── Dataset entries

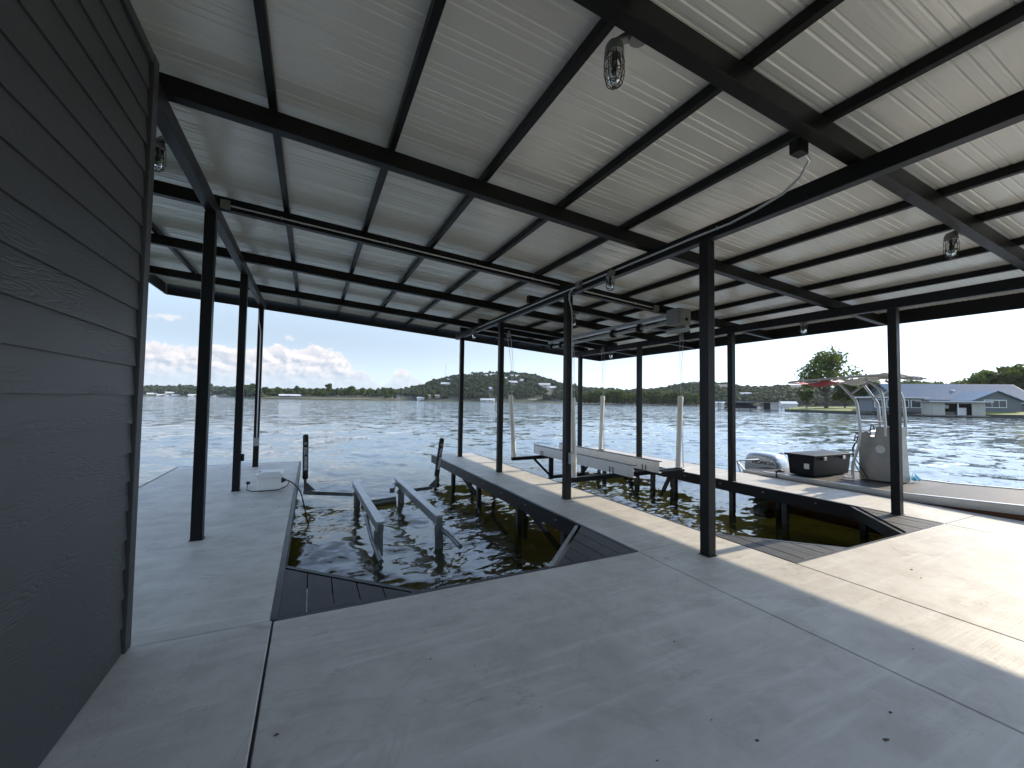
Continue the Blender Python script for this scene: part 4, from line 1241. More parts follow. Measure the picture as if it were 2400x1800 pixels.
def terr(az, t):
    """point of the far land at azimuth az (deg) and t = 0 shore .. 1 ridge .. beyond"""
    r0 = np.interp(az, TA, T0); r1 = np.interp(az, TA, T1); h = np.interp(az, TA, TH)
    r = r0 + (r1 - r0) * t
    tt = np.clip(t, 0, 1)
    prof = tt ** 0.9 * (1 - 0.35 * tt) / 0.65
    z = h * np.where(t <= 1, prof, 1 - 0.35 * (t - 1)) + 1.1 * np.sin(az * 2.3 + t * 5) * np.clip(t, 0, 1) * np.minimum(h / 20, 1)
    z = np.where(t < 0.0, -1.6, z + 0.15)
    return r * np.sin(np.radians(az)), r * np.cos(np.radians(az)), z


azs = np.concatenate([np.arange(-75, -18, 1.5), np.arange(-18, 70, 0.4), np.arange(70, 126, 2.0)])
ts = np.array([-0.03, 0.0, 0.02, 0.06, 0.12, 0.2, 0.3, 0.4, 0.5, 0.6, 0.7, 0.8, 0.9, 1.0, 1.1, 1.25, 1.5])
AZ, TT = np.meshgrid(azs, ts, indexing='ij')
X, Y, Z = terr(AZ, TT)
vs = np.stack([X, Y, Z], -1).reshape(-1, 3).tolist()
nt = len(ts)
fs = [(i * nt + j, i * nt + j + 1, (i + 1) * nt + j + 1, (i + 1) * nt + j) for i in range(len(azs) - 1) for j in range(nt - 1)]
tag(MB().add(vs, fs).build('hill_terrain', 'far_ground', None, True), 'hills and low ground of the far shore', 'hills', kind='structure')


def strip(name, a0, a1, t0, t1, mat, lift_, label):
    aa = np.arange(a0, a1 + 1e-6, 0.35); vs = []
    for a in aa:
        for t_ in np.linspace(t0, t1, 4):
            x, y, z = terr(a, t_); vs.append((float(x), float(y), float(z) + lift_))
    fs = [(i * 4 + j, i * 4 + j + 1, (i + 1) * 4 + j + 1, (i + 1) * 4 + j) for i in range(len(aa) - 1) for j in range(3)]
    tag(MB().add(vs, fs).build(name, mat), label, 'ground', kind='structure')


strip('shore_lawn', -4.4, 8.0, 0.03, 0.09, 'shore_grass', 0.25, 'mown grass along the left part of the far shore')
strip('shore_beach', -5.4, 11.0, 0.002, 0.04, 'sand_shore', 0.35, 'pale sandy strip at the edge of the far shore')

# ---- houses


def gable_house(name, O, ang, L, D, zb, wh, rh, wall, roof, label, cat='house', group=None, windows=(), over=0.6, skirt=4.0, door=None):
    """ridge along local x; ang = direction of local x in degrees"""
    ex = Vector((cos(radians(ang)), sin(radians(ang)), 0)); ey = Vector((-ex.y, ex.x, 0))
    O = Vector((O[0], O[1], 0))
    e = empty(name, (O.x, O.y, zb), label, cat, group)

    def P(a, b, z): return O + ex * a + ey * b + Vector((0, 0, z))
    pts = [P(0, 0, zb - skirt), P(0, D, zb - skirt), P(0, D, zb + wh), P(0, D / 2, zb + wh + rh - 0.08), P(0, 0, zb + wh)]
    MB().extrude(pts, ex * L).build('wall', wall, e)
    rf = MB()
    n_ = 0.18
    r0 = [P(-over, -over, zb + wh - over * rh / (D / 2)), P(-over, D / 2, zb + wh + rh), P(-over, D + over, zb + wh - over * rh / (D / 2)),
          P(-over, D + over, zb + wh - over * rh / (D / 2) + n_), P(-over, D / 2, zb + wh + rh + n_), P(-over, -over, zb + wh - over * rh / (D / 2) + n_)]
    rf.extrude(r0, ex * (L + 2 * over)).build('roof', roof, e)
    for (a, z, w, h) in windows:
        f = MB().extrude([P(a - w / 2, 0, zb + z), P(a + w / 2, 0, zb + z), P(a + w / 2, 0, zb + z + h), P(a - w / 2, 0, zb + z + h)], ey * -0.08)
        fo = f.build('window', 'window_frame', e)
        k = max(1, round(w / 1.3)); pw = (w - 0.12) / k
        for q in range(k):
            a0 = a - w / 2 + 0.06 + q * pw
            MB().extrude([P(a0 + .06, -0.085, zb + z + .1), P(a0 + pw - .06, -0.085, zb + z + .1), P(a0 + pw - .06, -0.085, zb + z + h - .1), P(a0 + .06, -0.085, zb + z + h - .1)], ey * -0.03).build('pane', 'window_glass', fo)
    return e, P, ex, ey


def ground_at(x, y):
    az = math.degrees(math.atan2(x, y)); r = math.hypot(x, y)
    r0 = np.interp(az, TA, T0); r1 = np.interp(az, TA, T1)
    return float(terr(az, (r - r0) / (r1 - r0))[2])


ORD = ['first', 'second', 'third', 'fourth', 'fifth', 'sixth', 'seventh', 'eighth', 'ninth', 'tenth', 'eleventh', 'twelfth']


def ordinals(pts):
    o = sorted(range(len(pts)), key=lambda i: math.atan2(pts[i][0], pts[i][1]))
    return {i: ORD[k] for k, i in enumerate(o)}


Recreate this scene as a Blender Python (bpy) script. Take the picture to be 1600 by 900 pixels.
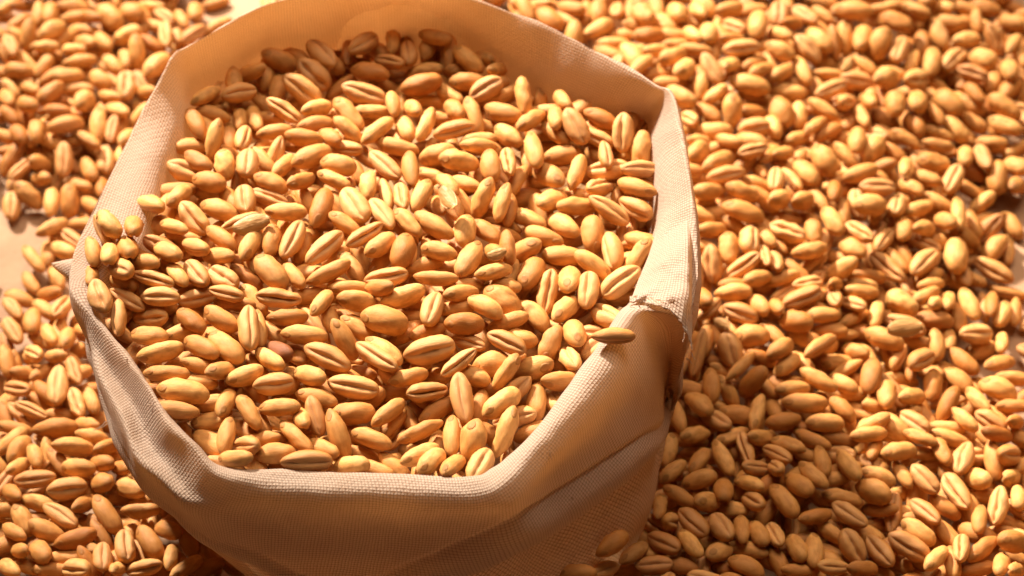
import bpy, bmesh, math, random, base64, zlib
import numpy as np
from mathutils import Vector, Matrix, Quaternion

random.seed(11)
scene = bpy.context.scene
for o in list(bpy.data.objects):
    bpy.data.objects.remove(o, do_unlink=True)
COL = scene.collection

# ---------------------------------------------------------------- geometry helpers
CAM_DIST, CAM_PITCH, CAM_HFOV = 0.31, math.radians(50), math.radians(26.4)
AIM = Vector((0.0, 0.0, 0.027))
CAM_BACK = Vector((0.0, -math.cos(CAM_PITCH), math.sin(CAM_PITCH)))    # from the aim point to the camera
CAM_POS = AIM + CAM_BACK * CAM_DIST
CAM_UP = Vector((0.0, math.sin(CAM_PITCH), math.cos(CAM_PITCH)))
TAN_H = math.tan(CAM_HFOV / 2)


def at(px, py, z_mm):
    """the point of the place that the photograph (1600 x 900) shows at px, py, at height z"""
    u = (px - 800) / 800 * TAN_H
    v = (450 - py) / 800 * TAN_H
    d = Vector((1, 0, 0)) * u + CAM_UP * v - CAM_BACK
    t = (z_mm * 0.001 - CAM_POS.z) / d.z
    return CAM_POS + d * t


# The sack mouth, station by station, counter to the clock from the left corner:
# where the wheat meets the cloth, the rim, then the cuff's shoulder, middle, crease and hem, and the foot.
# Entries are (px, py, height in mm); None = the far side of a wall, made below.
STATIONS = [
    # wheat line      rim              shoulder         middle           crease           hem              foot
    ((150, 460, 40), (113, 452, 42), (112, 470, 40.5), (118, 495, 37.5), (135, 530, 33), (150, 565, 28.5), (215, 690, 8)),
    ((172, 518, 40), (148, 497, 42), (138, 510, 40.5), (138, 532, 37.5), (150, 570, 33), (163, 600, 28.5), (230, 725, 8)),
    ((215, 572, 40), (195, 560, 42), (173, 576, 38.6), (156, 592, 38.7), (165, 630, 32), (180, 665, 28), (255, 770, 8)),
    ((252, 640, 39), (232, 605, 42.5), (210, 634, 38.3), (188, 650, 39.4), (185, 685, 34), (200, 715, 29), (290, 810, 8)),
    ((285, 670, 39), (262, 660, 43), (236, 692, 37.8), (212, 710, 38.8), (220, 750, 33), (245, 775, 27), (330, 850, 8)),
    ((320, 710, 39), (300, 695, 43), (270, 730, 38.0), (250, 750, 38.2), (262, 790, 32), (290, 815, 26), (365, 880, 8)),
    ((345, 728, 39), (340, 740, 42), (318, 775, 38.4), (303, 795, 36.3), (318, 835, 30), (340, 855, 25), (410, 915, 7)),
    ((400, 738, 39.5), (415, 748, 41.5), (412, 775, 40.3), (400, 810, 35.5), (400, 860, 29), (410, 890, 24), (470, 960, 6)),
    ((480, 738, 39.5), (490, 752, 41.5), (490, 782, 40.4), (480, 830, 34), (470, 895, 26), (480, 930, 21), (530, 1010, 5)),
    ((560, 742, 39.5), (565, 756, 41.5), (567, 786, 40.2), (560, 835, 33.5), (545, 918, 23), (560, 955, 18), (590, 1040, 4)),
    ((650, 746, 39.5), (655, 760, 41.5), (657, 788, 40.2), (648, 825, 35), (640, 878, 28.5), (660, 930, 22), (680, 1040, 4)),
    ((735, 748, 39.5), (740, 762, 41.5), (747, 788, 40.3), (745, 808, 37), (740, 835, 33.5), (760, 890, 26.5), (770, 1030, 4)),
    ((768, 735, 39.5), (785, 752, 42), (803, 776, 40.5), (808, 796, 38), (808, 802, 37), (830, 855, 30), (850, 1010, 4)),
    ((818, 690, 39.5), (835, 692, 42.5), (860, 712, 41), (862, 735, 38), (868, 765, 34.5), (895, 815, 28), (915, 960, 6)),
    ((865, 635, 39.5), (885, 632, 43), (914, 655, 41.5), (920, 690, 36.5), (935, 722, 32.5), (965, 765, 27), (965, 900, 8)),
    ((905, 580, 40), (930, 565, 43.5), (962, 590, 42.2), (980, 630, 36.5), (1000, 680, 30.5), (1015, 718, 26), (985, 865, 9)),
    ((940, 530, 40), (962, 515, 44), (990, 530, 42.5), (1018, 590, 36), (1035, 660, 27), (1038, 690, 23), (1000, 842, 8)),
    ((966, 490, 40), (1000, 486, 44), (1035, 508, 39.5), (1044, 560, 31), (1041, 615, 27), (1041, 658, 23.5), (1010, 800, 8)),
    ((982, 470, 40), (1058, 486, 44.5), (1078, 505, 43), (1072, 548, 37), (1062, 590, 31), (1052, 630, 26), (1020, 740, 8)),
    ((995, 445, 40), (1080, 440, 45), None, None, None, None, None),
    ((1010, 410, 40), (1080, 390, 45.5), None, None, None, None, None),
    ((1026, 360, 40), (1077, 330, 46), None, None, None, None, None),
    ((1028, 315, 40), (1069, 265, 46.7), None, None, None, None, None),
    ((1020, 235, 40), (1058, 205, 47), None, None, None, None, None),
    ((1012, 195, 39.5), (1045, 150, 47.5), None, None, None, None, None),
    ((985, 185, 39.5), (1020, 137, 47), None, None, None, None, None),
    ((930, 172, 39.5), (960, 103, 47), None, None, None, None, None),
    ((850, 138, 39.5), (860, 52, 47.3), None, None, None, None, None),
    ((762, 88, 39), (760, 12, 47.5), None, None, None, None, None),
    ((690, 52, 39), (690, -6, 47.8), None, None, None, None, None),
    ((615, 40, 39), (600, -10, 47.8), None, None, None, None, None),
    ((520, 66, 39), (510, -4, 47.8), None, None, None, None, None),
    ((425, 80, 39), (420, 12, 47.5), None, None, None, None, None),
    ((355, 115, 39), (345, 50, 47), None, None, None, None, None),
    ((312, 140, 39), (295, 78, 46.6), None, None, None, None, None),
    ((298, 160, 39), (275, 92, 46.5), None, None, None, None, None),
    ((290, 200, 39.5), (245, 150, 43.5), None, None, None, None, None),
    ((255, 275, 39.5), (210, 215, 41.6), None, None, None, None, None),
    ((235, 345, 39.5), (165, 305, 41), None, None, None, None, None),
    ((215, 395, 40), (140, 360, 41.3), None, None, None, None, None),
    ((175, 440, 40), (120, 410, 41.6), None, None, None, None, None),
]
# how deep the long crease across the cuff is, per station (0 = none)
CREASE = [0, 0, 0, 0, 0, 0, 0, .2, .6, 1, 1, 1, 1, 1, 1, .9, .5] + [0] * 24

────

__Directions__
Omit the pictures, then repeat exactly each line from the beginning of the listing through the line with "shore', 'hills', kind='structure')".

__Solved problem__
Continue the Blender Python script for this scene: part 4, from line 1241. More parts follow. Measure the picture as if it were 2400x1800 pixels.
def terr(az, t):
    """point of the far land at azimuth az (deg) and t = 0 shore .. 1 ridge .. beyond"""
    r0 = np.interp(az, TA, T0); r1 = np.interp(az, TA, T1); h = np.interp(az, TA, TH)
    r = r0 + (r1 - r0) * t
    tt = np.clip(t, 0, 1)
    prof = tt ** 0.9 * (1 - 0.35 * tt) / 0.65
    z = h * np.where(t <= 1, prof, 1 - 0.35 * (t - 1)) + 1.1 * np.sin(az * 2.3 + t * 5) * np.clip(t, 0, 1) * np.minimum(h / 20, 1)
    z = np.where(t < 0.0, -1.6, z + 0.15)
    return r * np.sin(np.radians(az)), r * np.cos(np.radians(az)), z


azs = np.concatenate([np.arange(-75, -18, 1.5), np.arange(-18, 70, 0.4), np.arange(70, 126, 2.0)])
ts = np.array([-0.03, 0.0, 0.02, 0.06, 0.12, 0.2, 0.3, 0.4, 0.5, 0.6, 0.7, 0.8, 0.9, 1.0, 1.1, 1.25, 1.5])
AZ, TT = np.meshgrid(azs, ts, indexing='ij')
X, Y, Z = terr(AZ, TT)
vs = np.stack([X, Y, Z], -1).reshape(-1, 3).tolist()
nt = len(ts)
fs = [(i * nt + j, i * nt + j + 1, (i + 1) * nt + j + 1, (i + 1) * nt + j) for i in range(len(azs) - 1) for j in range(nt - 1)]
tag(MB().add(vs, fs).build('hill_terrain', 'far_ground', None, True), 'hills and low ground of the far shore', 'hills', kind='structure')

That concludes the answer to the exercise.